Between Gaudi and Wright, You Can't Go Wrong

By Jamie Stiehm

July 18, 2014 5 min read

BARCELONA — When you're under the sun here, you make a pilgrimage to the Basilica de La Sagrada Familia. You just can't leave the city walls without paying homage to this part of Catalunya.

So I went, anyway. Being a Wisconsin girl at heart, I took Frank Lloyd Wright with me. I left Christopher Wren behind in London; St. Paul's Cathedral is just much too much to carry.

Wright designed a world-famous Unitarian Meeting House in my family hometown, Madison. A childhood friend, Jane Kuelbs, had her wedding there. Call me spoiled, I guess maybe I am, to have that as part of the scenery. A Wisconsinite, Wright was not beloved because of his huge ego. People said he was stuck-up, and worse.

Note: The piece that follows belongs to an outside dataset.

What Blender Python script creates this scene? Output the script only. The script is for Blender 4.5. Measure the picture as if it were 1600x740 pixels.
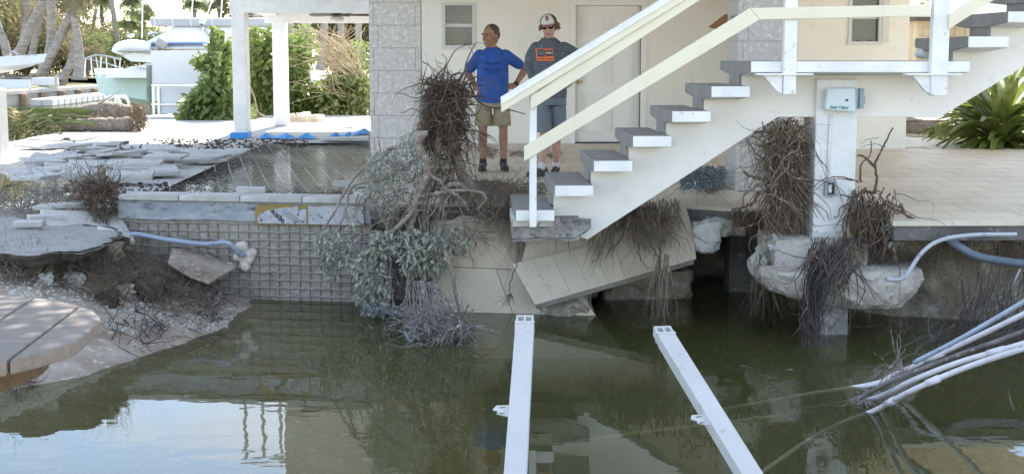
import bpy, bmesh, math, random
from mathutils import Vector, Matrix, noise
R = math.radians
random.seed(7)
sc = bpy.context.scene
col = sc.collection
for o in list(bpy.data.objects): bpy.data.objects.remove(o, do_unlink=True)

# ---------------------------------------------------------------- camera
CAM_H, YAW, PITCH = 2.34, R(2.04), R(7.2)
cd = bpy.data.cameras.new('camera'); cam = bpy.data.objects.new('camera', cd); col.objects.link(cam)
cd.sensor_width = 36; cd.lens = 36 * 2250 / 1600; cd.clip_start = 0.1; cd.clip_end = 3000
cam.location = (0, 0, CAM_H); cam.rotation_euler = (R(90) - PITCH, 0, -YAW)
sc.camera = cam
cd.dof.use_dof = True; cd.dof.focus_distance = 13.0; cd.dof.aperture_fstop = 11.0

# ---------------------------------------------------------------- sky, sun, exposure
SUN_EL, SUN_AZ = R(42), R(5)
w = bpy.data.worlds.new('World'); sc.world = w; w.use_nodes = True
nt = w.node_tree; nt.nodes.clear()
sky = nt.nodes.new('ShaderNodeTexSky'); sky.sky_type = 'NISHITA'; sky.sun_disc = False
sky.sun_elevation = SUN_EL; sky.sun_rotation = SUN_AZ; sky.air_density = 1.0; sky.dust_density = 0.3; sky.ozone_density = 1.0
tc = nt.nodes.new('ShaderNodeTexCoord'); mp = nt.nodes.new('ShaderNodeMapping'); mp.inputs['Scale'].default_value = (1, 1, 2.6)
cn = nt.nodes.new('ShaderNodeTexNoise'); cn.inputs['Scale'].default_value = 4.2; cn.inputs['Detail'].default_value = 9; cn.inputs['Roughness'].default_value = 0.55
cr = nt.nodes.new('ShaderNodeValToRGB'); cr.color_ramp.elements[0].position = 0.47; cr.color_ramp.elements[1].position = 0.66
mx = nt.nodes.new('ShaderNodeMix'); mx.data_type = 'RGBA'; mx.inputs[7].default_value = (6.5, 6.9, 7.4, 1)
bg = nt.nodes.new('ShaderNodeBackground'); bg.inputs['Strength'].default_value = 0.12
wo = nt.nodes.new('ShaderNodeOutputWorld')
L = nt.links.new
L(tc.outputs['Generated'], mp.inputs['Vector']); L(mp.outputs[0], cn.inputs['Vector']); L(cn.outputs['Fac'], cr.inputs[0])
L(cr.outputs[0], mx.inputs[0]); L(sky.outputs[0], mx.inputs[6]); L(mx.outputs[2], bg.inputs[0]); L(bg.outputs[0], wo.inputs[0])
sd = bpy.data.lights.new('sun', 'SUN'); sd.energy = 5.0; sd.angle = R(0.5); sd.color = (1.0, 0.93, 0.82)
sun = bpy.data.objects.new('sun', sd); col.objects.link(sun)
sun_dir = Vector((math.sin(SUN_AZ) * math.cos(SUN_EL), math.cos(SUN_AZ) * math.cos(SUN_EL), math.sin(SUN_EL)))
sun.rotation_euler = sun_dir.to_track_quat('Z', 'Y').to_euler(); sun.location = (0, 40, 40)
vs = sc.view_settings; vs.view_transform = 'Standard'; vs.look = 'None'; vs.gamma = 1; vs.exposure = 1.93
sc.render.engine = 'CYCLES'
sc.cycles.max_bounces = 10; sc.cycles.diffuse_bounces = 6; sc.cycles.glossy_bounces = 4; sc.cycles.transparent_max_bounces = 16
sc.cycles.sample_clamp_indirect = 6
sc.render.resolution_x = 1024; sc.render.resolution_y = 473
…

At first glance, Barcelona's signature architect Antoni Gaudi, compared to the spare elegance of Wright, struck me as gaudy. His Sagrada Familia is an absolute riot of whimsy. Or is it visual jazz? He and Wright are not that far apart in years, but boy, they are radically different except in their daring. Long gone, they were both 20th-century giants.

So here's my second impression of the Gaudi masterpiece. Looking like a bright summer day, the contemporary spires rise up like a vision of one man's fierce imagination. The eccentric structure resembles the city's Gothic cathedral. Yet it appears to quiver and mock the fixed weight in stone of its ancient predecessor.

The people of this graceful city by the sea do not boast, but this site swells their national pride. The work of the dead architect, Gaudi, is still unfinished. But his massive Modernist cathedral remains in progress with workmen and tourists sharing space everyday as an act of faith. The project is, after all, sacred — named for the family of Jesus. The master drawings are about a century old.

My friend Harriet Gordon Getzels said it best: "The vision! The nerve! The idea! I thought it was amazing that it's been done." She's from Chicago, so she knows greatness when she sees it on a cityscape.

But what about that First Unitarian Society of Madison? The Meeting House on University Bay Drive has a diamond "steeple" that looks like a shapely ship that hugs the ground. It is a late work for Wright, with great personal meaning. His parents were founding members of the original society and help draft its charter of openness, anti-authority and freedom of thought.

Known for wearing a cape, Wright belonged to the congregation when the landmark building was finished in roughly 1951. The slanting copper roof is a familiar sight in Shorewood Hills, near the University of Wisconsin, where I spent many carefree summers.

I like the personal touches and memories that go with the sleek genius of the design. Money was tight, so the congregation moved stones from a quarry near the Wisconsin River. A glacier had been there eons ago, but in Wisconsin people often talk about "the glacier" as if it had just left town. In the old days, they say, you could see Lake Mendota from the Meeting House. No more.

Wright's lively social side came out in his plans for gatherings in the space, where he put a big hearth. Aside from Sunday services, he believed the building should be also be used for dinners, dances, lectures and concerts. Unitarians are considered socially liberal and tolerant Protestants. In a typical Wright flourish, he made the floors a cement-colored "Cherokee Red."

In short, he put his soul into the meeting house, though not traditionally religious. The architect was a believer in connecting the indoors and outdoors, bringing in the beauty of trees and seasons. In that spirit, he put in a saying about flowers feeding the soul — ironically choosing "the narcissus" to prove the point.

Well, Wright also designed the Guggenheim Museum in his late period, so I for one can forgive him his trespasses and flaws. He came (with cape) terribly late to a UW Student Art League dinner, which my mother hosted back then.

Between the sacred spaces of Gaudi and Wright, you can't go wrong. Speaking strictly for me, I'll take the Wisconsin way.